What Happens When AI Scales Massively

Boaz believes one of the least understood aspects of AI today is how dramatically capabilities change once models operate at huge scale.

“The story of AI is the story of scaling,” he said. 

He pointed to recent examples where models were run thousands of times against the same problem to achieve significantly better performance.

As compute increases, entirely new use cases become possible.

That includes analyzing enormous code repositories for vulnerabilities, processing massive streams of video data, identifying behavioral patterns, and solving problems previously too computationally expensive to attempt.

“The moment you can scale AI to these massive scales, you achieve new frontier possibilities,” Boaz said.

The Bigger Debate Around Human Intelligence

The conversation also moved into a more philosophical direction.

Boaz argued that AI systems may not be fundamentally different from human cognition itself.

“Humans, we have computers in us,” he said during the interview.

From his perspective, AI development increasingly resembles attempts to model and replicate how human learning already works.

He also discussed reinforcement learning systems where AI improves itself through repetition and self-play rather than relying entirely on human supervision.

In his view, there may be fewer hard limits to AI advancement than many people currently assume.

Why the AI Race Is Accelerating

One of the clearest takeaways from the conversation was that AI development is no longer limited to a small number of companies.

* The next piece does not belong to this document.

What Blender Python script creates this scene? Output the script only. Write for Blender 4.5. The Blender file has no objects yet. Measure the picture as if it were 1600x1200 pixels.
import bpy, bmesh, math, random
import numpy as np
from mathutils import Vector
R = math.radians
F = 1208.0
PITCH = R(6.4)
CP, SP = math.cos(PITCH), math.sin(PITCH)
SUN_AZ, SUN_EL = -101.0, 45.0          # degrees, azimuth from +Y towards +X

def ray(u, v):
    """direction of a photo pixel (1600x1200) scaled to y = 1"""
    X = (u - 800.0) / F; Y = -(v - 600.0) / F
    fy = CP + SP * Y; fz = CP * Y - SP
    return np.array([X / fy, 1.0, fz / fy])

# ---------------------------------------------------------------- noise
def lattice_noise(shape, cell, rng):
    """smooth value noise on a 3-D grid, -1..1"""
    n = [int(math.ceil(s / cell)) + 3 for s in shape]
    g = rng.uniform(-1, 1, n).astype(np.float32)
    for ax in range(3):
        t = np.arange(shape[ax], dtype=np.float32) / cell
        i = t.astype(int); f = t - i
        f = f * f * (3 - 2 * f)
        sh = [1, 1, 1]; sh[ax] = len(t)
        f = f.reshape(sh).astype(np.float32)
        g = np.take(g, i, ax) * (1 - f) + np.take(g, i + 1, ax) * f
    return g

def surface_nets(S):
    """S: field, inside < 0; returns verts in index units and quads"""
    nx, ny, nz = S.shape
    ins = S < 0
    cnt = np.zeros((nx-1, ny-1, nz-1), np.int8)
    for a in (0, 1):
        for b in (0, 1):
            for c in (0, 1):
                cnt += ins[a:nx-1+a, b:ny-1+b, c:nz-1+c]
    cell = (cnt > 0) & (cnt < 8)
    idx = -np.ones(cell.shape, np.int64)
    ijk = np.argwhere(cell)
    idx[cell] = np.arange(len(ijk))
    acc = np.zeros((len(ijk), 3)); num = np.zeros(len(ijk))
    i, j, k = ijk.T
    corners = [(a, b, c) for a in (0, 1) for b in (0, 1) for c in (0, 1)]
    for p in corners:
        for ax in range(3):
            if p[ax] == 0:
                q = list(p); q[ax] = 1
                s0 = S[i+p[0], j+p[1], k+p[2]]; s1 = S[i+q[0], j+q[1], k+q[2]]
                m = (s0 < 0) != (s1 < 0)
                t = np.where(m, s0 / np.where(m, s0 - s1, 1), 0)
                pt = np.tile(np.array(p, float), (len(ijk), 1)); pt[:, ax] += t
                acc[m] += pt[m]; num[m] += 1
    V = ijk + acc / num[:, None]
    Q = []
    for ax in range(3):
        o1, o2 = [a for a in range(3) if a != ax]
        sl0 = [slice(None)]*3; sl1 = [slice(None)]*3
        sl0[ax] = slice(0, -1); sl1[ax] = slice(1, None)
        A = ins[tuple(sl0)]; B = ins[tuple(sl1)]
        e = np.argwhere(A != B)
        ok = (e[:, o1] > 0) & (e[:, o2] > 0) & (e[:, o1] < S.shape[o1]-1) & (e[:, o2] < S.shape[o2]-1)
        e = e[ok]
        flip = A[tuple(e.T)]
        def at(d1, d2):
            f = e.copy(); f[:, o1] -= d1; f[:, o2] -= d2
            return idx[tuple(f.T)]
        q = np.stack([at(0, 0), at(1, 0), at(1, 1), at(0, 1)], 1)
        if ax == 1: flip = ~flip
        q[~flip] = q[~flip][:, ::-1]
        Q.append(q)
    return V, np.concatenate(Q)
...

“The recipes are open source,” Boaz said. “Science is done out in the open.” 

That means the competitive advantage increasingly shifts toward infrastructure itself.

Who has access to the compute, who can scale models efficiently, who can process the largest amounts of data.

According to Boaz, those factors may define the next phase of the AI race more than the models themselves.

And if compute continues improving at exponential rates, the capabilities unlocked over the next few years may look very different from what most people currently imagine.